Look at the circuit I posted earlier, with the NOR gates.
Look at how each gate has two inputs, going to the outputs of the other gates. To design the same circuit, but with four switches, use three input NAND gates, again with each input going to the output of the other gates.
Here's a discrete version, showing it can be done without ICs. It works on the same principle, but using discrete NOR gates. Rather than shorting the output to +V to force the output high, the switch shorts the base to 0V. Put C1 across the switch you want it to default to, when the power is first applied.
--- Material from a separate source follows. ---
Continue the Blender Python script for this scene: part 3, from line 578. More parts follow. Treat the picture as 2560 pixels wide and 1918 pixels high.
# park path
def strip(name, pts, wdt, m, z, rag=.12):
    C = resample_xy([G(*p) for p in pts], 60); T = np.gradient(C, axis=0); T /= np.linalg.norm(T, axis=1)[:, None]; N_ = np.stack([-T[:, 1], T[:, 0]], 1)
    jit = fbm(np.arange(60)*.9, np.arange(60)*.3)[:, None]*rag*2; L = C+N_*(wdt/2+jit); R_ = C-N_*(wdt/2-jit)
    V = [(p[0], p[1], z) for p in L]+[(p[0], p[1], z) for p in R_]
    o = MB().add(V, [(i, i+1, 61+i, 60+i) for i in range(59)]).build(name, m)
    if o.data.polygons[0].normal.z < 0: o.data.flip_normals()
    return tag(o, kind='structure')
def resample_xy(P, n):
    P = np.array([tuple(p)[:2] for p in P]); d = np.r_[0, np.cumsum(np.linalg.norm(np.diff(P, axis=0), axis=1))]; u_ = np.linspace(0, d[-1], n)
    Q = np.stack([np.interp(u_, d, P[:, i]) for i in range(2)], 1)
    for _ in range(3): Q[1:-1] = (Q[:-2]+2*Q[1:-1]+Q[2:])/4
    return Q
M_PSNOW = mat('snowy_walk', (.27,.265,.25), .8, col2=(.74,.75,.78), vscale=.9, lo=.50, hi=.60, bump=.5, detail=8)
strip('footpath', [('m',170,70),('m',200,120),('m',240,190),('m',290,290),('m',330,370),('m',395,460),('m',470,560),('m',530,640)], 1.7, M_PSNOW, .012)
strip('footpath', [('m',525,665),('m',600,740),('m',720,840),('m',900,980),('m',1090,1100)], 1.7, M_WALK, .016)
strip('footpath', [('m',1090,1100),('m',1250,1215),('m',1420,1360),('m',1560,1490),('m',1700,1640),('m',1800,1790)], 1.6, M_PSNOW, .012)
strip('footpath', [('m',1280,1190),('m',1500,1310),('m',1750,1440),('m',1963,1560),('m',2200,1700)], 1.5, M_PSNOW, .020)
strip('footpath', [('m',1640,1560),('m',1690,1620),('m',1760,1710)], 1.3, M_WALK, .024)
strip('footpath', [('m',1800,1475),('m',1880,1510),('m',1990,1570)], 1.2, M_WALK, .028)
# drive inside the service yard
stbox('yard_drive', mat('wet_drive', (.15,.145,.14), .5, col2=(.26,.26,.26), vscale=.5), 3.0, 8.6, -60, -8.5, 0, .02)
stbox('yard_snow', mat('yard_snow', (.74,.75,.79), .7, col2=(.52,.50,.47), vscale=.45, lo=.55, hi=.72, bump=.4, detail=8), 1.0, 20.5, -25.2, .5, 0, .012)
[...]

It's possible to build a simlar circuit using NAND gates, made with Darlington pairs/MOSFETs, which can drive the loads directly, but it's only suitable for high supply voltages.EDIT:
It's easy. Rather than just resistors, use diodes, as well as resistors, to make AND gates before the MOSFETs. If the switches can take the 700mA, required by the LEDs, then the 1k resistors can be eliminated (replaced with a short) and the switches put in parallel with the MOSFETs (drain to source). If the LEDs glowing dimly and associated voltage drop, when they're off isn't an issue, the 10k resistors can be eliminated (replaced with an open circuit)
This circuit will run directly from the constant current source, as long as the forward voltage of the LEDs is high enough MOSFETs on enough. Note, the N=2 next to LED, means that each LED on the schematic represents two models in series, giving a voltage drop of about 7V. Again C1 is in parallel with the switch, which the circuit defaults to, when power is first applied.